In his speech at Bournemouth, the Conservative leader used the expression "the British way" 22 times. This was used no fewer than 18 times by Mr Brown in his Spectator/Allied Dunbar lecture.

The Chancellor said he was "quite surprised" to hear Mr Hague using his theme. "There is no doubt I was quite surprised to see the similarities," he said on the BBC's Breakfast with Frost. "Perhaps an over-zealous researcher has taken my theme, the British way, the golden thread running through history."

In his speech, Mr Brown said: "The British way is to encourage the creative talents of all..." Mr Hague said: "The British way is not uniformity..."

Mr Brown said: "The British way is to encourage and enhance the status of voluntary and community organisations... the small platoons." Mr Hague said: "The British way is about small government and bigger citizens."

Dismissing claims of plagiarism, a Tory party spokeswoman said: "Certainly not - these are scurrilous accusations."

There will be more grim reading for Mr Hague today in a Tory think-tank warning that the party's general election defeat was even worse than they feared.

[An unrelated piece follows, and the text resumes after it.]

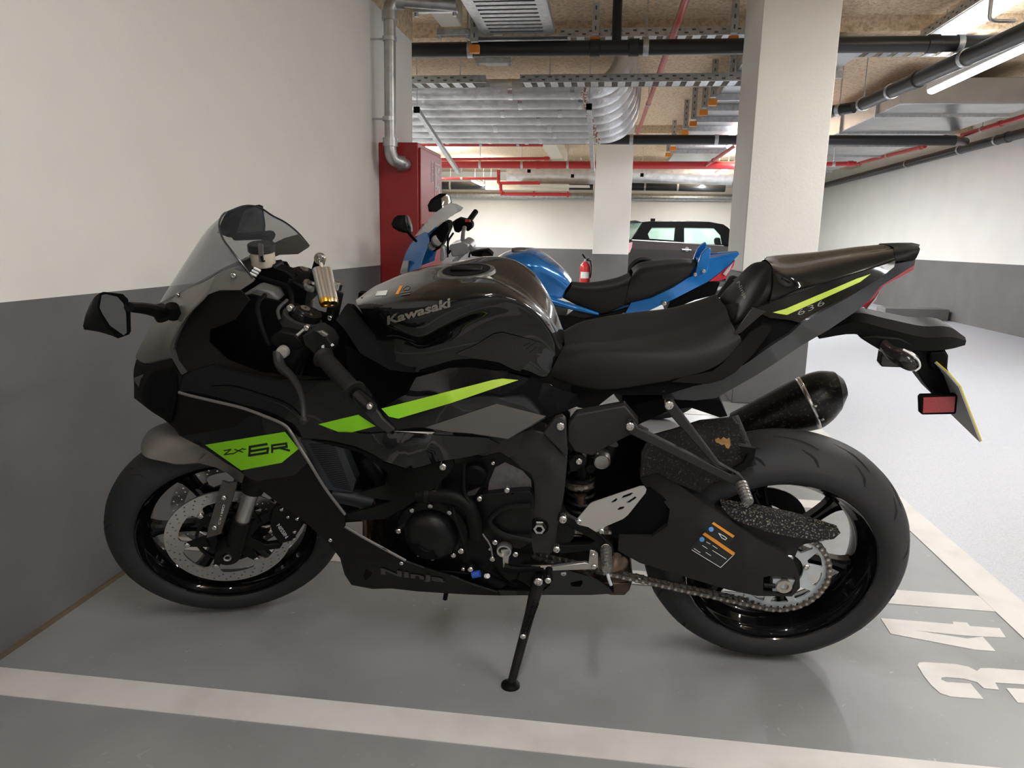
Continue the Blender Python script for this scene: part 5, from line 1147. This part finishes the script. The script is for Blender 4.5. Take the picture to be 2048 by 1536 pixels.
MB().box(FB.px(*za(1540, 485), -.17), (.03, .02, .012)).obj('kill_switch', mat('switch_red', (.5, .03, .02), .4), bbike)
Q.tubepx('handlebar', [(*za(1560, 880), .04), (*za(1650, 960), .15), (*za(1800, 990), .2)], .013, M_mag)
Q.patch('left_switchgear', [za(*p) for p in ((1580, 990), (1720, 950), (1850, 940), (1930, 1010), (1900, 1090), (1760, 1060), (1600, 1040))], .24, M_dplast, th=.06, bevel=.006)
MB().cyl(FB.px(968, 510, .24), FB.px(1018, 537, .36), .018, n=14).obj('left_grip', M_plast, bbike)
MB().box(FB.px(*za(1820, 1070), .255), (.025, .012, .03)).obj('horn_button', mat('switch_yellow', (.7, .42, .02), .4), bbike)
for k, (a_, b_, c_) in enumerate((((1310, 680), (1230, 820), (1240, 1000)), ((1430, 790), (1330, 880), (1250, 980)), ((1320, 500), (1240, 640), (1220, 1060)), ((1700, 960), (1590, 980), (1560, 1050)))):
    Q.tubepx('cable', [(*za(*a_), -.12), (*za(*b_), -.05), (*za(*c_), .02)], .006, M_dplast)
# ================================================================== dark hatchback behind the column
_a = math.radians(14)
FC_ = Frame((1.2, 15.4, 0), (-math.cos(_a), -math.sin(_a), 0), (math.sin(_a), -math.cos(_a), 0), (0, 0, 1))
carr = empty('hatchback_car', mw=FC_.M)
_tag(carr, 'dark hatchback car with pale green windows parked half behind the column', 'car')
A = Builder(FC_, carr)
M_car = mat('dark_brown_metallic', (.030, .024, .025), .22, .3, coat=1)
M_cglass = mat('pale_green_glass', (.62, .88, .74), .05, alpha=.4)
zc = lambda x, y: (1230+x*.1172, 420+y*.1172)
CW = 1.66
def arch(cx, cy, rx, ry, n=10): return [(cx+rx*math.cos(t), cy-ry*math.sin(t)) for t in np.linspace(math.pi, 0, n)]
low = [(1254, 552), (1254, 515), (1256, 484), (1265, 480), (1365, 486), (1450, 492), (1540, 497), (1585, 502), (1606, 512), (1612, 535), (1612, 558), (1597, 562)]+[(x, y) for x, y in reversed(arch(1563, 562, 33, 42))]+[(1528, 564), (1320, 562)]+[(x, y) for x, y in reversed(arch(1286, 560, 32, 43))]+[(1253, 560)]
body = A.patch('body_side', low, 0, M_car, th=.05)
link_copy(body, location=(0, -CW+.05, 0))
P = lambda x, y, v=0: FC_.px(x, y, v)
def strip(name, pts, m, parent=None, inset=.0):
    b = MB(); L = [P(*p) for p in pts]; b.grid([[np.array((p.x, -inset, p.z)) for p in L], [np.array((p.x, -CW+inset, p.z)) for p in L]]); return b.obj(name, m, parent or carr, solid=.02, angle=40)
strip('rear_panel', [(1265, 480), (1256, 484), (1254, 515), (1253, 560)], M_car)
strip('bonnet', [(1450, 492), (1540, 497), (1585, 502), (1606, 512), (1612, 535), (1612, 558)], M_car)
strip('floor_pan', [(1253, 560), (1612, 560)], M_dplast)
wins = [[zc(*p) for p in ((630, 300), (1030, 300), (1010, 520), (590, 490), (560, 410))], [zc(*p) for p in ((1180, 300), (1690, 310), (1800, 430), (1830, 600), (1180, 560))]]
gh = [zc(*p) for p in ((280, 500), (470, 215), (620, 195), (1600, 205), (1850, 245), (1930, 300))]+[(1470, 470), (1492, 492)]+[zc(*p) for p in ((1850, 610), (1150, 565))]
pil = A.patch('window_frame', [gh]+wins, 0, M_dplast, th=.04); link_copy(pil, location=(0, -CW+.04, 0))
for w_ in wins:
    g = A.patch('window_glass', w_, -.015, M_cglass, th=.006); link_copy(g, location=(0, -CW+.05, 0))
strip('roof', [zc(*p) for p in ((470, 215), (620, 190), (1100, 185), (1600, 200), (1850, 245), (1930, 300))], mat('roof_black', (.02, .02, .021), .2, coat=1), inset=-.0)
strip('rear_window', [zc(*p) for p in ((470, 215), (280, 500))], M_cglass)
strip('windscreen', [(1456, 455), (1492, 492)], M_cglass)
strip('roof_spoiler', [zc(*p) for p in ((370, 190), (500, 225))], M_car, inset=.1)
MB().box(P(*zc(645, 178), -.8), (.09, .05, .08)).obj('roof_aerial', M_dplast, carr)
A.tubepx('chrome_belt', [(*zc(290, 512), .005), (*zc(1150, 560), .005), (*zc(1850, 608), .005)], .012, M_silv, smooth=1)
A.patch('tail_lamp', [zc(*p) for p in ((235, 560), (300, 545), (285, 640), (250, 730), (212, 730))], .02, mat('lamp_pink', (.55, .30, .34), .2, coat=1), th=.12)
b = MB(); b.tube([P(*zc(1140, 672), .03), P(*zc(1300, 682), .03)], .016, 8); b.obj('door_handle', M_silv, carr)
b = MB(); b.lathe([(0, 0), (.045, 0), (.05, -.02)], P(*zc(1230, 672), .012), uy, ux, 16); b.obj('handle_recess', M_silv, carr)
for k, c in enumerate(((1286, 556), (1563, 560))):
    o = P(*c, -.1); rw = .32; o.z = rw
    for s in (0, 1):
        cc = Vector((o.x, -.1-s*(CW-.2), rw)); b = MB(); b.lathe([(.21, -.09), (.30, -.09), (.32, -.05), (.32, .05), (.30, .09), (.21, .09)], cc, uy, ux, 32, closed=True); ty_ = b.obj('tyre', M_rub, carr)
        b = MB(); b.lathe([(0, .05), (.07, .06), (.19, .05), (.21, .085), (.21, -.08)], cc, uy, ux, 32); rm = b.obj('wheel', mat('wheel_dark', (.06, .06, .06), .4, .6), carr)
    arcp = [(x, y, .012) for x, y in arch(c[0], c[1]+4, 32, 42, 12)]
    A.tubepx('wheel_arch', arcp, .035, M_dplast, smooth=2)
strip('dashboard', [(1440, 488), (1480, 492)], M_dplast)
for x in (1360, 1450):
    b = MB(); p_ = P(x, 480, -.4); b.box((p_.x, -.45, .75), (.16, .5, .6)); b.obj('car_seat', M_dplast, carr, bevel=.03)
A.patch('door_mirror', [zc(*p) for p in ((1710, 500), (1740, 470), (1800, 475), (1820, 590), (1720, 585))], .06, M_plast, th=.12, bevel=.02)
# ================================================================== fire cabinet, pipes, trays and ducts
M_redp = mat('red_enamel', (.36, .022, .024), .35, noise=(3, (.32, .018, .02), .4, .7))
M_redpipe = mat('red_pipe_paint', (.42, .025, .03), .3)
M_hdpe = mat('black_pipe_plastic', (.014, .014, .015), .38)
M_foil = mat('foil_lagging', (.74, .74, .75), .34, .7, bump=(11, .45, .03), noise=(9, (.6, .6, .62), .4, .7))
M_orange = mat('orange_end_cap', (.75, .24, .02), .5)
M_creamd = mat('cream_duct', (.70, .66, .57), .6)
M_duct = mat('sheet_steel_duct', (.50, .51, .52), .32, .8, noise=(3, (.40, .41, .42), .4, .7), bump=(5, .12, .03))
M_galv2 = mat('galvanised_pipe', (.50, .51, .51), .35, .85, noise=(16, (.36, .37, .38), .4, .7))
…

The report by the Centre for Policy Studies challenges the notion that the Tories lost the election because 2 million Tory voters stayed at home. It says that the Conservative vote collapsed because 3.5 million former Tory voters defected to new Labour; the drop in Conservative support was higher in safe Conservative seats than in safe Labour seats.

The report is aimed at strengthening Mr Hague's case for winning back Tory voters by delivering "bold, imaginative policies". Mr Hague will tell his MPs that they must focus on "a new Conservative agenda" on public services including health and education, and on the Government's economic failure and its "constitutional vandalism".

But his speech will be read with dismay by some Tory MPs, who may feel that instead of developing into a right-wing anti-Europe party they would do better to fight Labour for the centre ground on which it won the election, behind a centre-left leader such as Kenneth Clarke.

However, the authors of the report, Nick Sparrow, managing director of ICM, the Tory party's private polling company, and Tim Hames, say it was "exceptionally unlikely" a revolt against Euro-scepticism was a factor. More worrying for Mr Hague, the trend away from the Tories was apparent in local elections in the four previous years.